Restate, exactly and without pictures, the lines from the start of the listing below through the line holding "return -0.1 - np.clip(y".

A block of data:

##############################

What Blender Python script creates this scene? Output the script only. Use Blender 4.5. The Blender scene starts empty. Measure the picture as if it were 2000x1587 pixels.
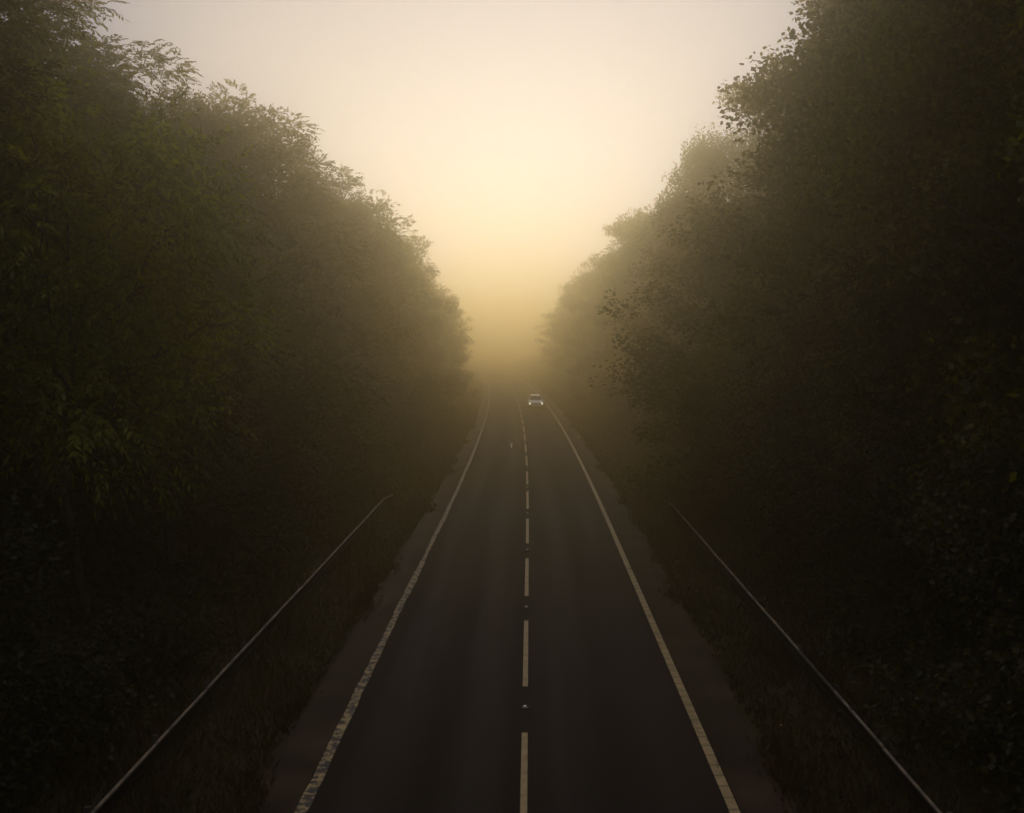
import bpy, math, random
import numpy as np

sc = bpy.context.scene
COL = sc.collection
CAM_H = 7.9

# ------------------------------------------------------------------ helpers
def cx(y):
    """lateral position of the road's centre line at distance y (gentle left-hand bend)"""
    x = -0.1
    if y > 45: x -= (y - 45) ** 2 / 6820.0
    if y > 200: x -= (y - 200) ** 2 / 4000.0
    return x

def cxa(y):
    y = np.asarray(y, float)
    return -0.1 - np.clip(y - 45, 0, None) ** 2 / 6820.0 - np.clip(y - 200, 0, None) ** 2 / 4000.0

def bank(off, y):
    """height of the ground at lateral offset off from the road centre"""
    a = abs(off)
    h = 0.0
    if a > 4.6: h = -0.05 - 0.10 * math.sin(min(1, (a - 4.6) / 2.0) * math.pi)
    if a > 6.6: h += 0.10 * (a - 6.6)
    if a > 8.5:
        t = min(1, (a - 8.5) / 16.0)
        top = 7.0 - 6.0 * min(1, max(0, (y - 215) / 60.0))          # the cutting runs out beyond the bend
        h += top * t * t * (3 - 2 * t)
    if a > 5.2:
        h += 0.10 * min(1, (a - 5.2)) * (math.sin(y * .31 + off) + math.sin(y * .127 + off * .7 + 2))
    return h

def tag(o, label=None, cat=None, group=None, kind=None):
    if label: o['label'] = label
    if cat: o['category'] = cat
    if group: o['group'] = group
    if kind: o['kind'] = kind
    return o

def empty(name, loc=(0, 0, 0), rz=0.0):
    o = bpy.data.objects.new(name, None); COL.objects.link(o)
    o.location = loc; o.rotation_euler = (0, 0, rz)
    o.empty_display_size = 0.3
    return o

def mesh_np(name, V, F, mat, parent=None, smooth=False, uv=None):
    """V (n,3) array, F list of faces or (m,k) array"""
    me = bpy.data.meshes.new(name)
    V = np.asarray(V, dtype=np.float32)
    if isinstance(F, np.ndarray):
        k = F.shape[1]; m = F.shape[0]
        me.vertices.add(len(V)); me.vertices.foreach_set('co', V.ravel())
        me.loops.add(m * k); me.loops.foreach_set('vertex_index', F.astype(np.int32).ravel())
        me.polygons.add(m); me.polygons.foreach_set('loop_start', np.arange(0, m * k, k, dtype=np.int32))
        me.update(calc_edges=True)
    else:
        me.from_pydata([tuple(v) for v in V], [], F)
    if uv is not None:
        l = me.uv_layers.new(name='UVMap')
        idx = np.empty(len(me.loops), dtype=np.int32); me.loops.foreach_get('vertex_index', idx)
        l.data.foreach_set('uv', np.asarray(uv, dtype=np.float32)[idx].ravel())
    if smooth:
        me.polygons.foreach_set('use_smooth', np.ones(len(me.polygons), dtype=bool))
    if mat: me.materials.append(mat)
    o = bpy.data.objects.new(name, me); COL.objects.link(o)
    if parent: o.parent = parent
    return o

# ------------------------------------------------------------------ materials
def new_mat(name):
    m = bpy.data.materials.new(name); m.use_nodes = True
    nt = m.node_tree; nt.nodes.clear()
    out = nt.nodes.new('ShaderNodeOutputMaterial')
    return m, nt, out

def N(nt, t, **kw):
    n = nt.nodes.new(t)
    for k, v in kw.items():
        if hasattr(n, k): setattr(n, k, v)
        else: n.inputs[k].default_value = v
    return n

def ramp(nt, fac, stops):
    r = nt.nodes.new('ShaderNodeValToRGB')
    e = r.color_ramp.elements
    while len(e) < len(stops): e.new(0.5)
    for i, (p, c) in enumerate(stops):
        e[i].position = p; e[i].color = tuple(c) + (1,)
    nt.links.new(fac, r.inputs[0])
    return r

def principled(name, col, rough=0.6, metal=0.0, noise=None, spec=0.5, bump=None):
    m, nt, out = new_mat(name)
    p = N(nt, 'ShaderNodeBsdfPrincipled')
    p.inputs['Roughness'].default_value = rough
    p.inputs['Metallic'].default_value = metal
    p.inputs['Specular IOR Level'].default_value = spec
    tc = N(nt, 'ShaderNodeTexCoord')
    sc_, amt = noise or (8, 0.15)
    n = N(nt, 'ShaderNodeTexNoise', Scale=sc_, Detail=5.0)
    nt.links.new(tc.outputs['Object'], n.inputs['Vector'])
    lo = [c * (1 - amt) for c in col]; hi = [min(1, c * (1 + amt)) for c in col]
    r = ramp(nt, n.outputs['Fac'], [(0.3, lo), (0.7, hi)])
    nt.links.new(r.outputs[0], p.inputs['Base Color'])
    if bump:
        b = N(nt, 'ShaderNodeBump', Strength=bump[1], Distance=0.02)
        n2 = N(nt, 'ShaderNodeTexNoise', Scale=bump[0], Detail=3.0)
        nt.links.new(tc.outputs['Object'], n2.inputs['Vector'])
        nt.links.new(n2.outputs['Fac'], b.inputs['Height'])
        nt.links.new(b.outputs[0], p.inputs['Normal'])
    nt.links.new(p.outputs[0], out.inputs[0])
    return m

def leaf_mat(name, dark, mid, light, transl=0.35):
    m, nt, out = new_mat(name)
    tc = N(nt, 'ShaderNodeTexCoord')
    oi = N(nt, 'ShaderNodeObjectInfo')
    geo = N(nt, 'ShaderNodeNewGeometry')
    n = N(nt, 'ShaderNodeTexNoise', Scale=0.55, Detail=3.0)
    nt.links.new(tc.outputs['Object'], n.inputs['Vector'])
    a = N(nt, 'ShaderNodeMath', operation='MULTIPLY_ADD')
    nt.links.new(geo.outputs['Random Per Island'], a.inputs[0]); a.inputs[1].default_value = 0.34
    nt.links.new(n.outputs['Fac'], a.inputs[2])
    b = N(nt, 'ShaderNodeMath', operation='MULTIPLY_ADD')
    nt.links.new(oi.outputs['Random'], b.inputs[0]); b.inputs[1].default_value = 0.22
    nt.links.new(a.outputs[0], b.inputs[2])
    r = ramp(nt, b.outputs[0], [(0.42, dark), (0.72, mid), (1.0, light)])
    d = N(nt, 'ShaderNodeBsdfDiffuse'); nt.links.new(r.outputs[0], d.inputs[0])
    t = N(nt, 'ShaderNodeBsdfTranslucent')
    hs = N(nt, 'ShaderNodeHueSaturation'); hs.inputs['Saturation'].default_value = 1.25; hs.inputs['Value'].default_value = 1.5
    hs.inputs['Hue'].default_value = 0.49
    nt.links.new(r.outputs[0], hs.inputs['Color']); nt.links.new(hs.outputs[0], t.inputs[0])
    mx = N(nt, 'ShaderNodeMixShader'); mx.inputs[0].default_value = transl
    nt.links.new(d.outputs[0], mx.inputs[1]); nt.links.new(t.outputs[0], mx.inputs[2])
    g = N(nt, 'ShaderNodeBsdfGlossy'); g.inputs['Roughness'].default_value = 0.42
    g.inputs['Color'].default_value = (0.8, 0.8, 0.75, 1)
    mx2 = N(nt, 'ShaderNodeMixShader'); mx2.inputs[0].default_value = 0.018
    nt.links.new(mx.outputs[0], mx2.inputs[1]); nt.links.new(g.outputs[0], mx2.inputs[2])
    nt.links.new(mx2.outputs[0], out.inputs[0])
    return m

M = {}
M['leaf_green'] = leaf_mat('leaf_green', (.015, .016, .003), (.044, .046, .006), (.135, .140, .012), .48)
M['leaf_olive'] = leaf_mat('leaf_olive', (.018, .017, .004), (.056, .050, .007), (.165, .145, .016), .48)
M['leaf_brown'] = leaf_mat('leaf_brown', (.024, .013, .003), (.066, .038, .008), (.145, .088, .014), .42)
M['leaf_pale'] = leaf_mat('leaf_pale', (.030, .038, .012), (.065, .078, .024), (.120, .135, .040), 0.45)
M['leaf_bright'] = leaf_mat('leaf_bright', (.026, .034, .004), (.085, .105, .010), (.24, .26, .02), 0.45)
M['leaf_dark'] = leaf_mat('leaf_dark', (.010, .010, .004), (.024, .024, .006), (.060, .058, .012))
M['bark'] = principled('bark', (.045, .035, .026), .9, noise=(6, .5), bump=(20, .6))
M['steel'] = principled('galvanised_steel', (.20, .150, .085), .7, 0, noise=(1.6, .9))
M['steel_dull'] = principled('mossy_steel', (.045, .040, .028), .8, .1, noise=(2.5, .7))
M['steel_shade'] = principled('shaded_steel', (.010, .008, .006), .95, 0, noise=(4, .5), spec=.1)  # shade on the beam below its lip, put into the colour
M['post'] = principled('steel_post', (.10, .095, .085), .6, .5, noise=(6, .4))
M['car_paint'] = principled('silver_paint', (.80, .80, .77), .16, .1, noise=(2, .04))
M['glass'] = principled('car_glass', (.05, .055, .055), .08, 0, spec=.8)
M['rubber'] = principled('black_rubber', (.02, .02, .02), .8)
M['plastic'] = principled('dark_plastic', (.03, .03, .03), .55)
M['rim'] = principled('alloy', (.45, .45, .44), .35, .8)
M['plate'] = principled('number_plate', (.75, .75, .72), .5)
M['stud_body'] = principled('cast_iron', (.012, .011, .010), .8, .2)
M['stud_glass'] = principled('stud_dome', (.6, .58, .52), .10, 0, spec=1.0)
M['litter'] = principled('yellow_scrap', (.75, .50, .08), .5)

def emission(name, col, s):
    m, nt, out = new_mat(name)
    e = N(nt, 'ShaderNodeEmission'); e.inputs[0].default_value = col + (1,); e.inputs[1].default_value = s
    nt.links.new(e.outputs[0], out.inputs[0]); return m
M['lamp'] = emission('headlamp_glow', (1.0, .88, .62), 9)

def asphalt(name, base, track, dirty):
    """UV.x = offset across the road in metres, UV.y = distance along it"""
    m, nt, out = new_mat(name)
    L = nt.links.new
    uv = N(nt, 'ShaderNodeUVMap')
    sep = N(nt, 'ShaderNodeSeparateXYZ'); L(uv.outputs[0], sep.inputs[0])
    p = N(nt, 'ShaderNodeBsdfPrincipled')
    # fine grain
    g = N(nt, 'ShaderNodeTexNoise', Scale=38.0, Detail=4.0); L(uv.outputs[0], g.inputs['Vector'])
    # long streaks
    mp = N(nt, 'ShaderNodeMapping'); mp.inputs['Scale'].default_value = (1.6, 0.035, 1); L(uv.outputs[0], mp.inputs[0])
    s = N(nt, 'ShaderNodeTexNoise', Scale=1.0, Detail=5.0); L(mp.outputs[0], s.inputs['Vector'])
    # blotches
    bl = N(nt, 'ShaderNodeTexNoise', Scale=0.45, Detail=6.0); L(uv.outputs[0], bl.inputs['Vector'])
    a = N(nt, 'ShaderNodeMath', operation='MULTIPLY_ADD'); L(s.outputs['Fac'], a.inputs[0]); a.inputs[1].default_value = track; L(g.outputs['Fac'], a.inputs[2])
    b = N(nt, 'ShaderNodeMath', operation='MULTIPLY_ADD'); L(bl.outputs['Fac'], b.inputs[0]); b.inputs[1].default_value = dirty; L(a.outputs[0], b.inputs[2])
    mid = .5 + .5 * track + .5 * dirty
    ab = N(nt, 'ShaderNodeMath', operation='ABSOLUTE'); L(sep.outputs[0], ab.inputs[0])
    ph = N(nt, 'ShaderNodeMath', operation='MULTIPLY_ADD'); L(ab.outputs[0], ph.inputs[0]); ph.inputs[1].default_value = 2 * math.pi / 1.8; ph.inputs[2].default_value = -2 * math.pi * .95 / 1.8
    co = N(nt, 'ShaderNodeMath', operation='COSINE'); L(ph.outputs[0], co.inputs[0])
    wt = N(nt, 'ShaderNodeMath', operation='MULTIPLY_ADD'); L(co.outputs[0], wt.inputs[0]); wt.inputs[1].default_value = .05 * track; L(b.outputs[0], wt.inputs[2]); b = wt
    r = ramp(nt, b.outputs[0], [(0, [c * .45 for c in base]), (0.5, base), (1, [c * 1.8 for c in base])])
    mr = N(nt, 'ShaderNodeMapRange'); L(b.outputs[0], mr.inputs[0])
    mr.inputs[1].default_value = mid - .5; mr.inputs[2].default_value = mid + .5
    L(mr.outputs[0], r.inputs[0])
    L(r.outputs[0], p.inputs['Base Color'])
    rr = N(nt, 'ShaderNodeMapRange'); L(s.outputs['Fac'], rr.inputs[0]); rr.inputs[3].default_value = .92; rr.inputs[4].default_value = .70
    rt = N(nt, 'ShaderNodeMath', operation='MULTIPLY_ADD'); L(co.outputs[0], rt.inputs[0]); rt.inputs[1].default_value = -.035; L(rr.outputs[0], rt.inputs[2])
    L(rt.outputs[0], p.inputs['Roughness'])
    p.inputs['Specular IOR Level'].default_value = .09
    bp = N(nt, 'ShaderNodeBump', Strength=.35, Distance=.01); L(g.outputs['Fac'], bp.inputs['Height']); L(bp.outputs[0], p.inputs['Normal'])
    L(p.outputs[0], out.inputs[0])
    return m
M['asphalt'] = asphalt('asphalt', (.019, .0130, .0105), .8, .7)
M['shoulder'] = asphalt('old_asphalt', (.044, .028, .016), .3, 3.2)

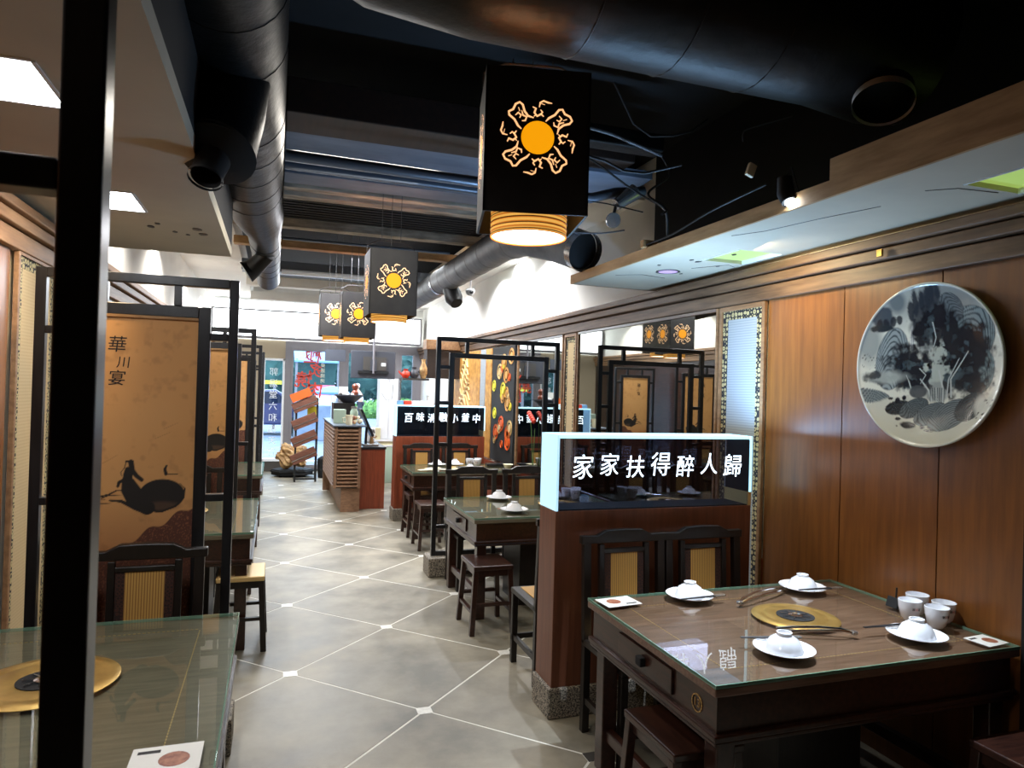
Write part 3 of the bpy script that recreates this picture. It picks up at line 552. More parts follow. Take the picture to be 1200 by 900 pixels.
# big painted plate on the right wall
def plate_paint():
    n_r, n_a = 120, 300; R = .36; t = thing('wall_plate', 'large round porcelain plate painted with an ink landscape on the wood wall', 'plate', (XR - .02, 2.275, 1.812))
    rr = np.r_[np.linspace(0, .965, n_r), .985, 1.0, 1.0, .9]; dep = np.r_[.012 + .034 * np.linspace(0, .965, n_r) ** 3, .048, .046, .036, .0]
    A = np.linspace(0, 2 * np.pi, n_a, endpoint=False); u = (rr[:, None] * np.cos(A)).ravel(); v = (rr[:, None] * np.sin(A)).ravel(); d = np.repeat(dep, n_a)
    P = np.c_[-d, -u * R, v * R]; x = 380 + u * 345; y = 455 - v * 378
    col = np.ones((len(x), 3)) * lin([226, 230, 220]); n1 = fbm(x / 783, y / 900, 3, 5, 5); n2 = fbm(x / 783, y / 900, 13, 24, 3); n3 = fbm(x / 783, y / 900, 23, 11, 4)
    def mix(m, c): nonlocal col; m = np.clip(m, 0, 1)[:, None]; col = col * (1 - m) + lin(c) * m
    mix(.6 * blob(x, y, 380, 60, 420, 200, .5, rag=(n1 - .5)), [120, 132, 134]); mix(.8 * blob(x, y, 240, 150, 40, 50, .6), [90, 104, 112])
    mix(.75 * blob(x, y, 95, 330, 60, 110, .7), [120, 134, 138]); mix(.6 * blob(x, y, 550, 180, 210, 130, .5, rag=(n1 - .5)), [96, 108, 116])
    # conifer peaks and far slope
    mix(blob(x, y, 165, 215, 50, 50, .3, rag=(n2 - .5) * .6), [70, 82, 92])
    for px_, py_, h_ in ((150, 250, 34), (180, 245, 28), (215, 240, 36), (245, 235, 34), (300, 200, 80), (325, 160, 90), (355, 150, 70), (385, 140, 80), (405, 125, 76), (430, 125, 60)): mix(.92 * blob(x, y, px_, py_, 13, h_ * .62, .35, rag=(n2 - .5) * .9), [34, 40, 50])
    mix(.9 * blob(x, y, 370, 190, 48, 120, .3, .5, rag=(n3 - .5) * .5), [44, 52, 62])
    # arched mountains with brush hatching
    def mount(cx, cy, rx, ry, ang, base, inkc, fr):
        c, s = math.cos(ang), math.sin(ang); dx, dy = x - cx, y - cy; a, b_ = dx * c + dy * s, -dx * s + dy * c; q = np.hypot(a / rx, b_ / ry) + (n1 - .5) * .1
        m = np.clip((1 - q) / .04 + .5, 0, 1); mix(m, base); mix(m * (np.clip(np.sin((b_ / ry - 1.3 * (a / rx) ** 2) * fr * .9 + n1 * 16 + n3 * 6) * 1.6 - .2, 0, 1)) * .85, inkc); mix(np.clip(1 - np.abs(q - 1) / .03, 0, 1) * .6, inkc)
    mount(205, 420, 78, 150, .15, [150, 164, 168], [52, 66, 76], 34); mount(560, 330, 120, 130, .5, [126, 146, 152], [40, 54, 64], 36); mount(610, 490, 70, 100, .2, [140, 164, 168], [60, 84, 92], 30)
    mount(490, 200, 50, 70, -.5, [104, 116, 122], [44, 54, 62], 26)
    mix(blob(x, y, 150, 270, 55, 16, .4, rag=(n2 - .5)), [40, 50, 58])
    mix(.95 * blob(x, y, 303, 330, 12, 60, .3), [226, 230, 228]); mix(.8 * np.clip(np.sin(x * .7) * 2, 0, 1) * blob(x, y, 303, 330, 12, 60, .3), [120, 132, 138])
    mix(.85 * blob(x, y, 365, 330, 40, 80, .3, rag=(n3 - .5) * .6), [150, 160, 160])
    # dark tree masses
    for cx, cy, rx, ry, k in ((360, 300, 50, 60, 1), (540, 420, 120, 120, 2), (440, 300, 110, 70, 3), (270, 440, 90, 70, 4), (480, 500, 150, 90, 5), (330, 480, 110, 80, 6), (580, 390, 70, 90, 7), (590, 540, 55, 50, 8), (420, 240, 70, 60, 9), (130, 515, 50, 26, 10), (290, 540, 50, 50, 11)):
        nn = fbm(x / 783, y / 900, 40 + k, 30, 3); m = blob(x, y, cx, cy, rx, ry, .5, rag=(nn - .5) * 1.6); mix(m * .97, [20, 28, 38]); mix(m * np.clip((nn - .56) * 8, 0, 1) * .7, [84, 104, 112])
    # pale tree and trunks
    nn = fbm(x / 783, y / 900, 77, 34, 3); mix(blob(x, y, 425, 470, 42, 78, .35, rag=(nn - .5) * 2) * .95, [188, 200, 194]); mix(.9 * blob(x, y, 425, 590, 52, 46, .3, rag=(nn - .5)), [150, 160, 160])
    for pts, w in (([(455, 640), (450, 560), (430, 480)], 5), ([(490, 600), (485, 520), (560, 400)], 4), ([(410, 640), (385, 570), (345, 520)], 5), ([(470, 600), (475, 520), (500, 470), (520, 430)], 3), ([(430, 640), (420, 560)], 5), ([(310, 590), (290, 530), (275, 500)], 3), ([(340, 470), (370, 500), (345, 540)], 2.5), ([(400, 260), (415, 330), (405, 370)], 2.5)): mix(stroke(x, y, pts, w, w * .5), [196, 206, 206])
    for k in range(7): mix(stroke(x, y, [(392 + k * 11, 560), (398 + k * 10, 640)], 2, 1), [60, 70, 76])
    # mist band, hut, shore and rocks
    mix(.8 * blob(x, y, 170, 510, 95, 30, .7, rag=(n3 - .5)), [176, 186, 184]); mix(.9 * blob(x, y, 120, 500, 34, 22, .4, rag=(n2 - .5) * 1.4), [30, 38, 48])
    mount(90, 600, 110, 34, .1, [126, 140, 144], [50, 62, 72], 20)
    sh = np.clip((y - (612 + 18 * np.sin(x / 60) + (n3 - .5) * 50)) / 14, 0, 1); mix(sh, [208, 212, 202])
    mix(.95 * blob(x, y, 335, 578, 42, 30, .2), [70, 78, 84]); 
    mount(245, 655, 62, 34, -.2, [44, 52, 58], [24, 28, 34], 22); mount(320, 655, 72, 40, -.5, [92, 106, 112], [28, 34, 42], 30); mount(400, 680, 80, 44, -.5, [110, 124, 130], [26, 32, 40], 34)
    mount(490, 680, 110, 56, -.55, [116, 130, 136], [24, 30, 38], 40); mount(580, 640, 80, 50, -.7, [60, 70, 76], [20, 26, 32], 30)
    for cx, cy, rx, ry in ((300, 735, 36, 16), (250, 708, 14, 7), (370, 742, 10, 7), (402, 755, 22, 6), (250, 742, 6, 4), (240, 620, 12, 14), (205, 612, 12, 6), (270, 608, 10, 12)): mix(blob(x, y, cx, cy, rx, ry, .3, rag=(n2 - .5) * .5), [26, 30, 38])
    mix(blob(x, y, 655, 650, 50, 64, .4, -.4) * .9, [216, 220, 212])
    for k in range(22): a = rnd.uniform(610, 690); b_ = rnd.uniform(600, 720) ; mix(stroke(x, y, [(a, b_), (a + rnd.uniform(-5, 5), b_ + rnd.uniform(6, 16))], 2.2, 1.2) * (abs(a - 655 + (b_ - 655) * .5) < 34), [22, 26, 32])
    for k in range(24): a, b_ = rnd.uniform(60, 130), rnd.uniform(390, 470); mix(stroke(x, y, [(a, b_), (a + 3, b_ + 2)], 1.4), [60, 66, 70])
    mix((np.hypot(u, v) > .975) * 1.0, [216, 220, 212])
    K = len(rr); f = [(i * n_a + j, i * n_a + (j + 1) % n_a, (i + 1) * n_a + (j + 1) % n_a, (i + 1) * n_a + j) for i in range(K - 1) for j in range(n_a)]
    o = paintgrid('painted_dish', P, f, col, painted('plate_glaze', .16, .6), t); o.data.flip_normals()
    B().lathe([(.05, .0), (.3, 0), (.3, .012), (.05, .012)], (-.012, 0, 0), 32, 'x').build('hanger_back', 'black', t)
plate_paint()
o = tag(B().box(-.012, 0, -.014, .014, -.016, .016).build('mirror_clip', 'brass', loc=(XR - .075, 2.5, 2.34)), 'tiny brass hook on the dark moulding above the painted plate', 'hook')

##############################

WRITTEN RESPONSE:
What Blender Python script creates this scene? Output the script only. Use Blender 4.5. The Blender scene starts empty. Measure the picture as if it were 2000x1587 pixels.
import bpy, math, random
import numpy as np

sc = bpy.context.scene
COL = sc.collection
CAM_H = 7.9

# ------------------------------------------------------------------ helpers
def cx(y):
    """lateral position of the road's centre line at distance y (gentle left-hand bend)"""
    x = -0.1
    if y > 45: x -= (y - 45) ** 2 / 6820.0
    if y > 200: x -= (y - 200) ** 2 / 4000.0
    return x

def cxa(y):
    y = np.asarray(y, float)
    return -0.1 - np.clip(y - 45, 0, None) ** 2 / 6820.0 - np.clip(y - 200, 0, None) ** 2 / 4000.0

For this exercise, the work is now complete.